Muriel was an Assistant Professor of Drama at Bard College. She teaches and directs a yearly production at the Centre for Indigenous Theatre (CIT) and is also Program Director for CIT's three week summer intensive. She is a pioneer in the development of an Indigenous performance methodology and is active in the training of Indigenous actors and dancers in this culturally based method. She was a Program Director for the Aboriginal Dance Program at The Banff Centre and an instructor there for seven years. Muriel has lectured with Muriel Miguel: A Retrospective and facilitated Storyweaving Workshops in conservatories and universities in the US, Canada and Europe.

Her work has been profiled in numerous articles and essays. The most notable of these are Women in Love: Portraits of Lesbian Mothers and their Families by Barbara Seyda and Diana Herrera and American Women Stage Directors of the 20th Century by Anne Fliotsos and Wendy Vierow. Plays Published: TRAIL OF THE OTTER in Staging Coyote’s Dream: An Anthology of First Nations Drama in English Vol. II & HOT 'N' SOFT in Two-Spirit Acts: Queer Indigenous Performances- Playwright's Canada Press. There have been numerous publications of Spiderwoman Theater plays, including PERSISTENCE OF MEMORY in Performing Worlds into Being: Native American Women’s Miami University Press; WINNETOU’S SNAKE OIL SHOW FROM WIGWAM CITY in Keepers of the Morning Star: An Anthology of Native Women’s Theater -UCLA American Indian Studies Centre and REVERB-BER-BER-RATIONS in Staging Coyote’s Dream: An Anthology of First Nations Drama in English -Playwright’s Canada Press.

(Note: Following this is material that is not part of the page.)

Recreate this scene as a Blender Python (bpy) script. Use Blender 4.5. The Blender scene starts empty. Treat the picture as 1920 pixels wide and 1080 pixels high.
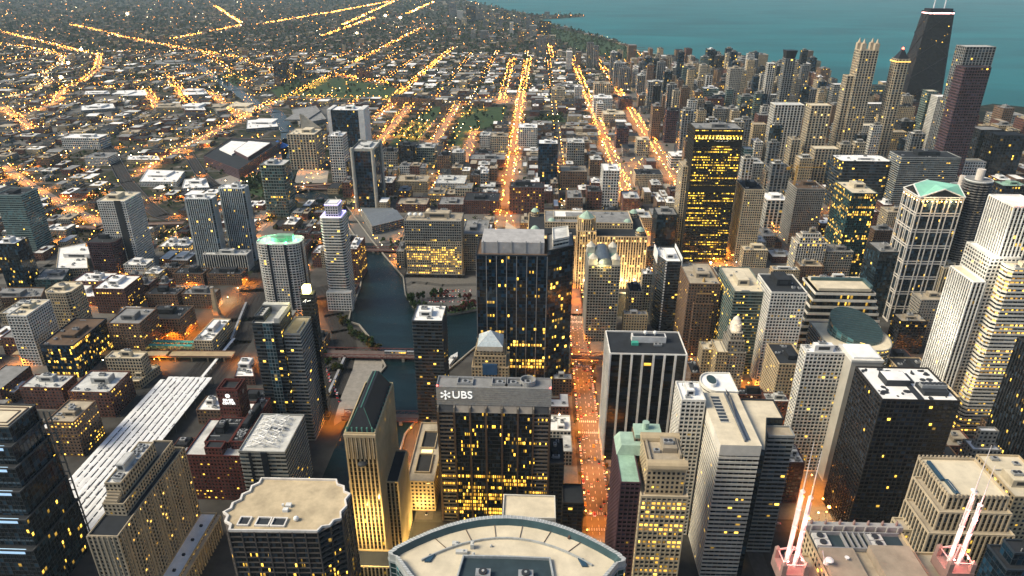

Muriel's latest work, is directing the Off-Broadway premiere of Spiderwoman Theater and Aanmitaagzi's MATERIAL WITNESS at La MaMa Experimental Theatre Club. MATERIAL WITNESS is about Indigenous women who have experienced domestic abuse and other violence but have moved to the other side; they are stories full of hope and humor. Spiderwoman Theater is celebrating its 40th Anniversary with this production, which is a spiritual successor to their first show WOMEN IN VIOLENCE.